Saturday, November 4, 2017

Is That a Susquehanna Hat?


Abbott and Costello's famous "Susquehanna Hat" routine, in which people react hysterically to the sight of a straw hat and cannot find relief until they mangle the hat with their trembling hands and crush it beneath their feet.  I learned from Peter Reitan, author of the Early Sports and Pop Culture History Blog, that a similar form of hat madness had once run rampant in the real world.  It started on September 21, 1870, when the New York Stock Exchange issued the following notice:
Notice. – All white hats found in the Board Room after the 25th of September will be considered contraband of war, and will be treated accordingly.

Signed by the Sub-Committee
Sept. 21, 1870.
Principal among light-colored headgear banned by this order was the straw hat.  Straw hats, which were lightweight and reflected sunlight, were regarded as appropriate headwear for the bright days of summer.  But, once summer ended, men were generally expected to put their straw hats into storage.

It wasn't enough for the enforcers of the hat ban to civilly confiscate hats from the rule breakers.  A man who refused to abandon his straw hat for the cooler autumn weather was regarded by fashion adherents as a social misfit who must be forcibly brought into line with everyone else.  The enforcers were, as the notice clearly warned, prepared to go to war.  They would either swing a cane to knock the improper hat off a man's head or they would dislodge the headgear with a strongly pitched apple or pear.  Once the hat hit the floor, they would stomp on it, making sure it was crushed beyond repair.

Author and historian James D. McCabe wrote in 1881:
The life of a stock broker is one of constant excitement.  Stocks go up and down so rapidly, so many changes occur, that he must be continually on the alert, watching the market eagerly, to take advantage of a lucky rise, or to guard against the mishaps of an unexpected decline. It is a wearying, wearing existence, and it is no wonder that in their amusements the brokers should be rather boisterous, or that they should seek to enliven the sometimes dull proceedings of the Boards with a bit of fun.  The 15th of September is known as "White Hat Day," and is rigidly observed at the Exchange.  Woe to the unfortunate broker who ventures to put in an appearance on that day with a straw or summer hat.  It is ruthlessly knocked from his head, and the next moment the members are busy playing football with it.
The New York Herald reported in 1870:
Resistance to the flanking movements were found to be useless, and when the battle closed late in the day not a white hat was to be seen on all the field, and high above the plaints of the wounded who had parted with their summer head tops against their will, rose the shouts of victory. . .
Buffalo Daily Dispatch and Evening Post noted in 1877:

OFF WITH HIS HAT.
Some Tall Fun on the New York Stock Exchange.
Late in the afternoon at least one-third of the brokers doing business on the floor were bareheaded, and dozens of crushed white hats were whirling in the air or ornamenting the gas brackets.  Straw hats were treated even in a worse manner.  They were torn apart in many instances, and the floor was strewn with the fragments.  A favorite trick was to approach an unconscious, bareheaded broker from behind and pull a dilapidated white tile down over his face and ears.
A New Zealand newspaper, The Ashburton Guardian, published an informative account of White Hat Day on November 20, 1882.

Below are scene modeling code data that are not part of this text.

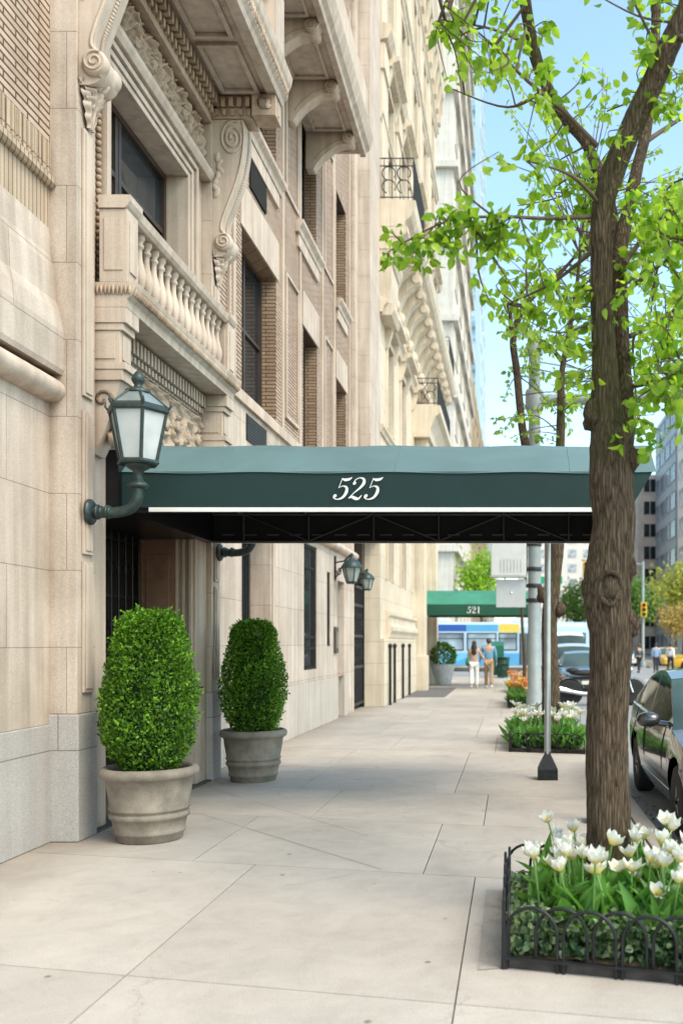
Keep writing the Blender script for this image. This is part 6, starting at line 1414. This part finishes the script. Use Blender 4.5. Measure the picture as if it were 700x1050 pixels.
# ------------------------------------------------------------------ people
def skinned(name, J, E, R, m, parent, lev=2, root=0):
    me = bpy.data.meshes.new(name); keys = list(J); ix = {k: i for i, k in enumerate(keys)}
    me.from_pydata([J[k] for k in keys], [(ix[a], ix[b]) for a, b in E], []); me.materials.append(m)
    o = bpy.data.objects.new(name, me); COL.objects.link(o); o.parent = parent
    o.modifiers.new('skin', 'SKIN'); md = o.modifiers.new('sub', 'SUBSURF'); md.levels = lev; md.render_levels = lev
    if not me.skin_vertices: return o
    for k in keys:
        r = R[k]; sv = me.skin_vertices[0].data[ix[k]]; sv.radius = r if hasattr(r, '__len__') else (r, r)
    me.skin_vertices[0].data[root].use_root = True
    o.modifiers['skin'].use_smooth_shade = True
    return o
SKIN = mat('skin', (.50, .30, .21), .6, 0, .06)
def person(label, loc, rz, hgt, top, trousers, hair, shoes, stride=.16, long_hair=False, arms=None, short_sleeve=False, female=False, cat='person'):
    e = empty('person', label, cat, loc, rz); k = hgt / 1.75; sw = .165 if female else .19
    S = lambda x, y, z: (x * k, y * k, z * k)
    arms = arms or {}
    J = {'pelvis': S(0, 0, .96), 'spine': S(0, .0, 1.14), 'chest': S(0, -.01, 1.34), 'neck': S(0, 0, 1.49), 'throat': S(0, .01, 1.545), 'head': S(0, .02, 1.63), 'crown': S(0, .01, 1.70)}
    E = [('pelvis', 'spine'), ('spine', 'chest'), ('chest', 'neck'), ('neck', 'throat'), ('throat', 'head'), ('head', 'crown')]
    R = {'pelvis': (.145 * k, .105 * k), 'spine': (.125 * k, .09 * k), 'chest': (.15 * k, .105 * k), 'neck': .058 * k, 'throat': .055 * k, 'head': (.078 * k, .10 * k), 'crown': (.06 * k, .07 * k)}
    for s, n in ((-1, 'l'), (1, 'r')):
        st = stride * s
        el = arms.get(n + 'e', (sw * s * 1.28, -.03 - st * .4, 1.13)); wr = arms.get(n + 'w', (sw * s * 1.3, .06 - st * .8, .89))
        J['sh' + n] = S(sw * s, -.01, 1.42); J['el' + n] = S(*el); J['wr' + n] = S(*wr); d = (Vector(J['wr' + n]) - Vector(J['el' + n])).normalized()
        pm = Vector(J['wr' + n]) + d * .075 * k; J['pa' + n] = tuple(pm)
        E += [('chest', 'sh' + n), ('sh' + n, 'el' + n), ('el' + n, 'wr' + n), ('wr' + n, 'pa' + n)]; R['sh' + n] = .058 * k; R['el' + n] = .042 * k; R['wr' + n] = .028 * k; R['pa' + n] = (.036 * k, .02 * k)
        side = d.orthogonal().normalized()
        for q in range(4):
            J['f%s%d' % (n, q)] = tuple(pm + side * (q - 1.5) * .019 * k + d * (.035 if q in (1, 2) else .028) * k); J['g%s%d' % (n, q)] = tuple(pm + side * (q - 1.5) * .021 * k + d * (.085, .095, .09, .072)[q] * k + d.cross(side) * .018)
            E += [('pa' + n, 'f%s%d' % (n, q)), ('f%s%d' % (n, q), 'g%s%d' % (n, q))]; R['f%s%d' % (n, q)] = .009 * k; R['g%s%d' % (n, q)] = .007 * k
        J['t' + n] = tuple(pm - d * .03 * k - side * .05 * k); E.append(('pa' + n, 't' + n)); R['t' + n] = .009 * k
        J['hip' + n] = S(.09 * s, 0, .90); J['kn' + n] = S(.095 * s, st * .55 + .03, .50); lift = .05 if st < 0 else 0; J['an' + n] = S(.095 * s, st * 1.1 - .02, .095 + lift); J['to' + n] = S(.105 * s, st * 1.1 + .13, .035 + lift * .2)
        E += [('pelvis', 'hip' + n), ('hip' + n, 'kn' + n), ('kn' + n, 'an' + n), ('an' + n, 'to' + n)]; R['hip' + n] = .085 * k; R['kn' + n] = .056 * k; R['an' + n] = .038 * k; R['to' + n] = .03 * k
    body = skinned('body', J, E, R, SKIN, e)
    # face
    m = MB()
    for s in (-1, 1): m.blob(S(.032 * s, .115, 1.635), (.012 * k,) * 3)
    m.build('eyes', mat('eye_dark', (.03, .02, .015), .3), e)
    # clothes follow the same skeleton with a little ease
    def sub(names, scale, m_, nm, extra=None):
        JJ = {a: J[a] for a in names}; RR = {a: (tuple(v * scale.get(a, 1.18) for v in R[a]) if hasattr(R[a], '__len__') else R[a] * scale.get(a, 1.18)) for a in names}
        if extra: 
            for a, (p, r) in extra.items(): JJ[a] = p; RR[a] = r
        EE = [q for q in E if q[0] in JJ and q[1] in JJ] + ([('pelvis', 'hem')] if extra and 'hem' in extra else []); return skinned(nm, JJ, EE, RR, m_, e)
    tn = ['chest', 'spine', 'pelvis', 'neck', 'shl', 'shr', 'ell', 'elr'] + ([] if short_sleeve else ['wrl', 'wrr'])
    sub(tn, {'neck': 1.15, 'wrl': 1.35, 'wrr': 1.35, 'ell': 1.3, 'elr': 1.3}, top, 'shirt')
    sub(['pelvis', 'hipl', 'hipr', 'knl', 'knr', 'anl', 'anr'], {'pelvis': 1.1, 'anl': 1.9, 'anr': 1.9, 'knl': 1.32, 'knr': 1.32, 'hipl': 1.14, 'hipr': 1.14}, trousers, 'trousers')
    for n in 'lr':
        m = MB(); a, b = Vector(J['an' + n]), Vector(J['to' + n]); m.blob((a + b) / 2 + Vector((0, 0, -.012)), (.05 * k, .13 * k, .045 * k), 1, .1, 10); m.build('shoe', shoes, e)
    m = MB(); m.blob(S(0, -.005, 1.655), (.092 * k, .108 * k, .105 * k), 3, .12, 14)
    if long_hair: m.blob(S(0, -.06, 1.52), (.11 * k, .07 * k, .17 * k), 5, .25, 12); m.blob(S(0, -.09, 1.36), (.10 * k, .05 * k, .14 * k), 6, .3, 12)
    m.build('hair', hair, e)
    return e
cl = lambda n, c: mat(n, c, .85, 0, .12, 12, .2, 40)
HB, HD = mat('dark_brown_hair', (.018, .010, .007), .5, 0, .3, 30), mat('brown_hair', (.05, .03, .018), .5, 0, .3, 30)
person('woman with long dark hair and white trousers walking away beside the man in blue', (-1.36, 33.0, 0), 0, 1.70, cl('tan_cloth', (.45, .30, .22)), cl('white_cloth', (.80, .79, .76)), HB, cl('pale_shoe', (.6, .55, .5)), .15, True, {'re': (.30, .02, 1.16), 'rw': (.40, .10, 1.02)}, female=True)
person('man in a loose denim blue shirt and khaki trousers walking away beside the woman', (-.84, 33.1, 0), 0, 1.80, cl('denim_cloth', (.13, .30, .44)), cl('khaki_cloth', (.34, .23, .13)), HD, cl('white_shoe', (.75, .74, .72)), -.20, False, {'le': (-.27, .06, 1.14), 'lw': (-.30, .20, 1.0)})
e = empty('shoulder_bag', 'green shoulder bag hanging at the left side of the woman in white trousers', 'bag', (-1.60, 33.0, .82)); m = MB(); m.blob((0, 0, .12), (.07, .13, .15), 3, .15, 12); m.build('pouch', cl('green_cloth', (.04, .18, .07)), e); m = MB(); m.tube([(0, -.1, .2), (.05, -.05, .45), (.08, 0, .6), (.05, .05, .45), (0, .1, .2)], .012, 6); m.build('strap', cl('green_cloth', (.04, .18, .07)), e)
person('pedestrian in dark clothes at the far crossing, leftmost of three', (7.5, 55, -.146), .6, 1.74, cl('charcoal_cloth', (.06, .07, .09)), cl('black_cloth', (.02, .02, .025)), HD, BLK, .1)
person('pedestrian in a light blue shirt and dark trousers at the far crossing, middle of three', (8.45, 54.6, -.146), .1, 1.78, cl('light_blue_cloth', (.22, .36, .58)), cl('navy_cloth', (.03, .035, .06)), HD, BLK, .06)
person('pedestrian in a white top and black trousers at the far crossing, rightmost of three', (9.35, 54.9, -.146), -.5, 1.76, cl('white_cloth', (.80, .79, .76)), cl('black_cloth', (.02, .02, .025)), HB, BLK, .18)
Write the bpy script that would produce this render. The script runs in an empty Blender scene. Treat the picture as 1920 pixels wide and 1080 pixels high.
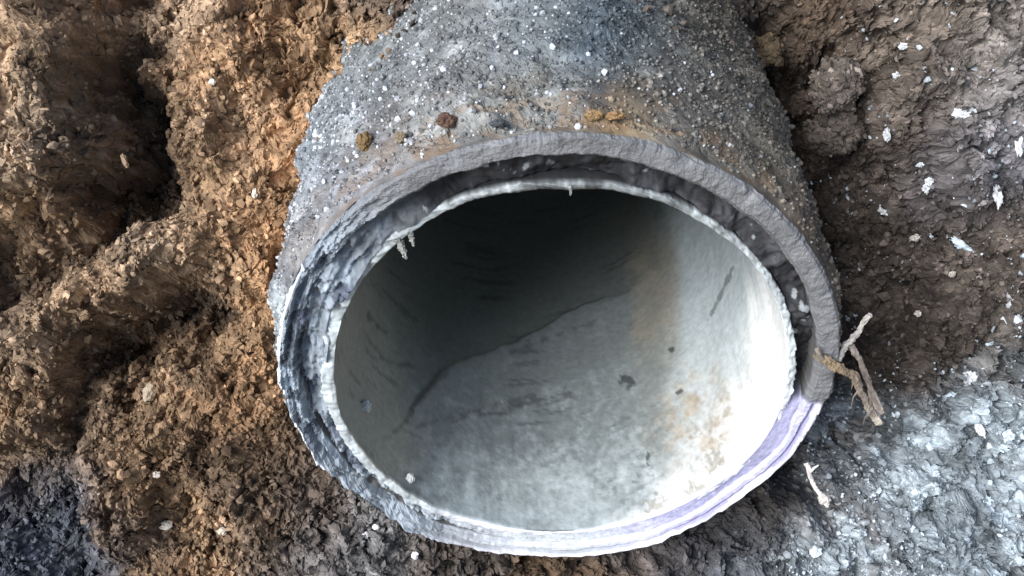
import bpy, math
import numpy as np
from mathutils import Vector, Matrix

# ------------------------------------------------------------------ camera, sky, sun, exposure
S = 0.075                      # outer radius of the pipe in metres; lengths below are in pipe radii
FPX, DIST = 2317.645, 4.438    # focal length in photo pixels, camera distance from the cut end
ELEV = math.radians(45)        # the camera looks 45 degrees down at a 45 degree bank
AX = np.array([1.0, 0, 0])
AV = np.array([0, math.sin(ELEV), math.cos(ELEV)])      # up the bank
AW = np.array([0, -math.cos(ELEV), math.sin(ELEV)])     # out of the bank

def W(P):
    """bank coordinates (across, up the bank, out of the bank) in radii -> world metres"""
    P = np.asarray(P, dtype=np.float64)
    return (P[..., 0:1] * AX + P[..., 1:2] * AV + P[..., 2:3] * AW) * S

scene = bpy.context.scene
cam_data = bpy.data.cameras.new('camera')
cam = bpy.data.objects.new('camera', cam_data)
scene.collection.objects.link(cam)
cam_data.sensor_fit = 'HORIZONTAL'
cam_data.angle = math.radians(45)
cam_data.clip_start = 0.002
cam_data.clip_end = 200
m3 = Matrix((AX, AV, AW)).transposed()
cam.matrix_world = Matrix.Translation(Vector(W([0, 0, DIST]))) @ m3.to_4x4()
scene.camera = cam

SUN = np.array([-0.52, 0.10, 0.85]); SUN /= np.linalg.norm(SUN)
sun_w = W(SUN) / S
world = bpy.data.worlds.new('World')
scene.world = world
world.use_nodes = True
wn = world.node_tree.nodes
bg = wn['Background']
sky = wn.new('ShaderNodeTexSky')
sky.sky_type = 'NISHITA'
sky.sun_disc = False
sky.sun_elevation = math.asin(sun_w[2])
sky.sun_rotation = math.atan2(sun_w[0], sun_w[1])
bg.inputs['Strength'].default_value = 0.075
world.node_tree.links.new(sky.outputs[0], bg.inputs[0])
sun_data = bpy.data.lights.new('sun', 'SUN')
sun_data.energy = 3.2
sun_data.angle = math.radians(38)
sun_data.color = (1.0, 0.985, 0.97)
sun = bpy.data.objects.new('sun', sun_data)
scene.collection.objects.link(sun)
sun.rotation_euler = Vector(sun_w).to_track_quat('Z', 'Y').to_euler()
sun.location = Vector(sun_w) * 3
scene.view_settings.view_transform = 'Standard'
scene.view_settings.look = 'None'
scene.view_settings.gamma = 1
scene.view_settings.use_curve_mapping = False
scene.view_settings.exposure = 0.9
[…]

This became an annual tradition that spread to other jurisdictions.  Reitan wrote:
Within a decade and a half of the first "White Hat Day," its widespread notoriety spawned nearly universal adoption of the practice across the United States.  Hat dealers, who had long understood seasonal advertising, latched onto the new trend to boost sales.  Newspaper editors looking to profit from that advertising encouraged the practice, firmly entrenching the practice in American pop-culture.
In Pittsburgh, young vandals took to the streets to enforce the policy.  The following newspaper excerpts were provided in Reitan's account.

The Morning News (Wilmington, Delaware), September 16, 1909, page 1:
That policemen did not make proper efforts to quell the riot and in some instances refused to interfere to protect straw hats and their owners was the assertion made to the mayor by the committee.

The Pittsburgh Press, September 22, 1910, page 1:
Magistrates Coward and Briggs failed to see the humor of smashing straw hats, when thirty-five boys and young men were brought before them yesterday morning on charges of destroying summer headgear of pedestrians along Broad street between Snyder and Washington avenues on the previous evening.
. . .
"A man is entitled to wear a straw hat up until Christmas if he feels so inclined," declared Magistrate Briggs.  "I tried to find out who originated the straw hat smashing idea, but there is nothing in the encyclopedia about it."